For barrier formation we have used magnetron sputtering, ion implantation and thermal diffusion of an impurity. Initial barrier height can be calculated using the dependence of Fermi Level shift on impurity concentration [2]. The difference between Fermi level positions in two adjacent layers gives the effective barrier height. For most common semiconductors these dependencies are known from the literature.
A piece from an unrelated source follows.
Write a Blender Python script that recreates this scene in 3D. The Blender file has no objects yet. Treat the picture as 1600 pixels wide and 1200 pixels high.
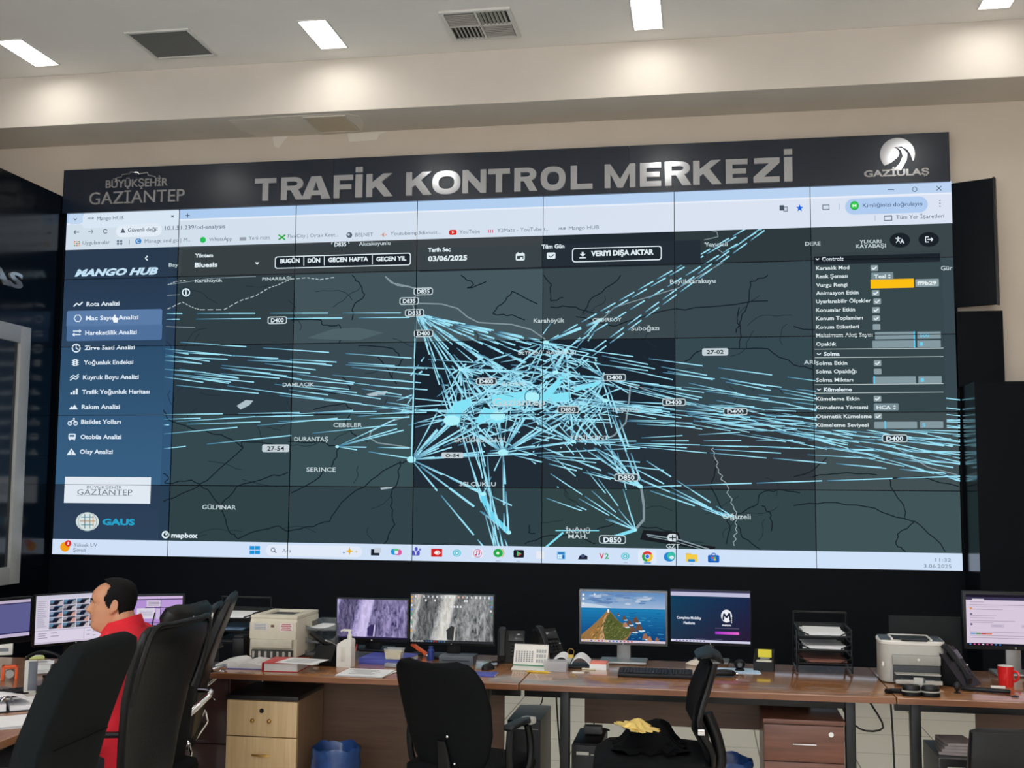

An important attribute of barriers is that the contribution of barriers placed thermally in series is additive [2]. This is unlike thermoelectric behavior, when stacking separate plates made from the same material does not change resulting efficiency unless the hot side and cold temperatures are changed. This leads to the conclusion that efficiency approaching the theoretical limit can be achieved with a multi-barrier thermal diode with stacked barriers separated by relaxation gaps at least five scattering lengths thick. In many cases this is not practical, for example a thermal diode made of silicon must have approximately 200 barriers to achieve 80% of theoretical efficiency. For other substrates, such as HgCdTe, a single barrier is sufficient, or three for PbSnTe or six for InSb. The absolute efficiency limit in all cases is 50% of ideal Carnot Efficiency, since 50% reduction of the internal conversion efficiency results from the requirement to match the external electric load to the diode’s internal resistance for maximum power transfer to the load. Internal conversion efficiency can be extremely high. The highest experimentally observed internal efficiency of a thermal diode is 88% of Carnot Efficiency, which is competitive with any existing energy converter.
REFERENCES
- Y. Kucherov, P. Hagelstein, V. Sevastyanenko, H.L. Brown, S. Guruswamy, W. Wingert, Journal of Applied Physics 97, 094902 (2005).
- Y. Kucherov, P. Hagelstein, Thermoelectric Handbook, Macro to Nano, Chapter 13, edited by D.M. Rowe, CRC, Taylor and Francis, 2005.
- P. Hagelstein, Y. Kucherov, Applied Physics Letters, V. 81, No. 3, 2002, pp.559-561.